• _Data_
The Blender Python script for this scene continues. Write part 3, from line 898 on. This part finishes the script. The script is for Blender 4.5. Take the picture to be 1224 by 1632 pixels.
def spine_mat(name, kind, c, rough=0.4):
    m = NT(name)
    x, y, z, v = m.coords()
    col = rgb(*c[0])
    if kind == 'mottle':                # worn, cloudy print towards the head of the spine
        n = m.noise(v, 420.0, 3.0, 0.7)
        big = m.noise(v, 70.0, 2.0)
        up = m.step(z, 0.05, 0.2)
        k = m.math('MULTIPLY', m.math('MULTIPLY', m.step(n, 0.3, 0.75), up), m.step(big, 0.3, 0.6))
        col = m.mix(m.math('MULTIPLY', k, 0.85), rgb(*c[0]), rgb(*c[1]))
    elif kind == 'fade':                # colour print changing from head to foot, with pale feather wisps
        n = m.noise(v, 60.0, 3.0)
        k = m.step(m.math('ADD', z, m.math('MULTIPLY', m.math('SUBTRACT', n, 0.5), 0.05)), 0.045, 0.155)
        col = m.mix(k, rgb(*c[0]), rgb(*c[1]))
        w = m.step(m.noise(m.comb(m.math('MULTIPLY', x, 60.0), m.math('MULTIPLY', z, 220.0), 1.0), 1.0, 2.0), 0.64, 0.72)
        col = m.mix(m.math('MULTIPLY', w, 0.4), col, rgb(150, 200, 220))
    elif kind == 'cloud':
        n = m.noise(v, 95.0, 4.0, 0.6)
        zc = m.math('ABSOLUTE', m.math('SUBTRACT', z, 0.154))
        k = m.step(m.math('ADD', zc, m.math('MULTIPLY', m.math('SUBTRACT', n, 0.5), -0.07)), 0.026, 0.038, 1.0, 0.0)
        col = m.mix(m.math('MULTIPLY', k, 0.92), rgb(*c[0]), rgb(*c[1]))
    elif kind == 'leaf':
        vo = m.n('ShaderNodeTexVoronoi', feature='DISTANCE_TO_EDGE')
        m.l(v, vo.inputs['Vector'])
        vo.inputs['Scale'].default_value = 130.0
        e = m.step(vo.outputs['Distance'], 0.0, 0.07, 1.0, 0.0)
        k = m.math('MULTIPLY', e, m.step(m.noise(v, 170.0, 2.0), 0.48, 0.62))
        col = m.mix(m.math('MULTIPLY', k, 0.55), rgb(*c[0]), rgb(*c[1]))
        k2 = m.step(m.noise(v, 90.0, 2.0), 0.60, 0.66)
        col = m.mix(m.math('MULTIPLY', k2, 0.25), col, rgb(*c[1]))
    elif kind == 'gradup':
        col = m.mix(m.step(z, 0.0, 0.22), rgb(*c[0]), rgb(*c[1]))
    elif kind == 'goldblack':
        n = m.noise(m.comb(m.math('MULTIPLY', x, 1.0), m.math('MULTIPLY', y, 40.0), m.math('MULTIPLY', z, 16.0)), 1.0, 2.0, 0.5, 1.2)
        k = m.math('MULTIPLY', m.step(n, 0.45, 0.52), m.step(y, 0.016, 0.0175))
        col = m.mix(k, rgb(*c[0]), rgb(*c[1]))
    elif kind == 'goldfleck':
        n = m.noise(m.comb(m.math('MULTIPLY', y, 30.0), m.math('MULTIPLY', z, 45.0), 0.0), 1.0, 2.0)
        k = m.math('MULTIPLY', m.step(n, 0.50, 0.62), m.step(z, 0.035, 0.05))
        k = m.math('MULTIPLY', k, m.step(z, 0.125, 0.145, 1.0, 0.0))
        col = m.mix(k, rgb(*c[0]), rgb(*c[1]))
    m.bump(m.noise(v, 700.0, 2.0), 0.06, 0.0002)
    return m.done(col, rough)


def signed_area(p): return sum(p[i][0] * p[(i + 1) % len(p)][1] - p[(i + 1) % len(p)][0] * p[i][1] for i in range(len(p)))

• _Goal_
Return the listing above in full, character for character.

• _Expected answer_
The Blender Python script for this scene continues. Write part 3, from line 898 on. This part finishes the script. The script is for Blender 4.5. Take the picture to be 1224 by 1632 pixels.
def spine_mat(name, kind, c, rough=0.4):
    m = NT(name)
    x, y, z, v = m.coords()
    col = rgb(*c[0])
    if kind == 'mottle':                # worn, cloudy print towards the head of the spine
        n = m.noise(v, 420.0, 3.0, 0.7)
        big = m.noise(v, 70.0, 2.0)
        up = m.step(z, 0.05, 0.2)
        k = m.math('MULTIPLY', m.math('MULTIPLY', m.step(n, 0.3, 0.75), up), m.step(big, 0.3, 0.6))
        col = m.mix(m.math('MULTIPLY', k, 0.85), rgb(*c[0]), rgb(*c[1]))
    elif kind == 'fade':                # colour print changing from head to foot, with pale feather wisps
        n = m.noise(v, 60.0, 3.0)
        k = m.step(m.math('ADD', z, m.math('MULTIPLY', m.math('SUBTRACT', n, 0.5), 0.05)), 0.045, 0.155)
        col = m.mix(k, rgb(*c[0]), rgb(*c[1]))
        w = m.step(m.noise(m.comb(m.math('MULTIPLY', x, 60.0), m.math('MULTIPLY', z, 220.0), 1.0), 1.0, 2.0), 0.64, 0.72)
        col = m.mix(m.math('MULTIPLY', w, 0.4), col, rgb(150, 200, 220))
    elif kind == 'cloud':
        n = m.noise(v, 95.0, 4.0, 0.6)
        zc = m.math('ABSOLUTE', m.math('SUBTRACT', z, 0.154))
        k = m.step(m.math('ADD', zc, m.math('MULTIPLY', m.math('SUBTRACT', n, 0.5), -0.07)), 0.026, 0.038, 1.0, 0.0)
        col = m.mix(m.math('MULTIPLY', k, 0.92), rgb(*c[0]), rgb(*c[1]))
    elif kind == 'leaf':
        vo = m.n('ShaderNodeTexVoronoi', feature='DISTANCE_TO_EDGE')
        m.l(v, vo.inputs['Vector'])
        vo.inputs['Scale'].default_value = 130.0
        e = m.step(vo.outputs['Distance'], 0.0, 0.07, 1.0, 0.0)
        k = m.math('MULTIPLY', e, m.step(m.noise(v, 170.0, 2.0), 0.48, 0.62))
        col = m.mix(m.math('MULTIPLY', k, 0.55), rgb(*c[0]), rgb(*c[1]))
        k2 = m.step(m.noise(v, 90.0, 2.0), 0.60, 0.66)
        col = m.mix(m.math('MULTIPLY', k2, 0.25), col, rgb(*c[1]))
    elif kind == 'gradup':
        col = m.mix(m.step(z, 0.0, 0.22), rgb(*c[0]), rgb(*c[1]))
    elif kind == 'goldblack':
        n = m.noise(m.comb(m.math('MULTIPLY', x, 1.0), m.math('MULTIPLY', y, 40.0), m.math('MULTIPLY', z, 16.0)), 1.0, 2.0, 0.5, 1.2)
        k = m.math('MULTIPLY', m.step(n, 0.45, 0.52), m.step(y, 0.016, 0.0175))
        col = m.mix(k, rgb(*c[0]), rgb(*c[1]))
    elif kind == 'goldfleck':
        n = m.noise(m.comb(m.math('MULTIPLY', y, 30.0), m.math('MULTIPLY', z, 45.0), 0.0), 1.0, 2.0)
        k = m.math('MULTIPLY', m.step(n, 0.50, 0.62), m.step(z, 0.035, 0.05))
        k = m.math('MULTIPLY', k, m.step(z, 0.125, 0.145, 1.0, 0.0))
        col = m.mix(k, rgb(*c[0]), rgb(*c[1]))
    m.bump(m.noise(v, 700.0, 2.0), 0.06, 0.0002)
    return m.done(col, rough)


def signed_area(p): return sum(p[i][0] * p[(i + 1) % len(p)][1] - p[(i + 1) % len(p)][0] * p[i][1] for i in range(len(p)))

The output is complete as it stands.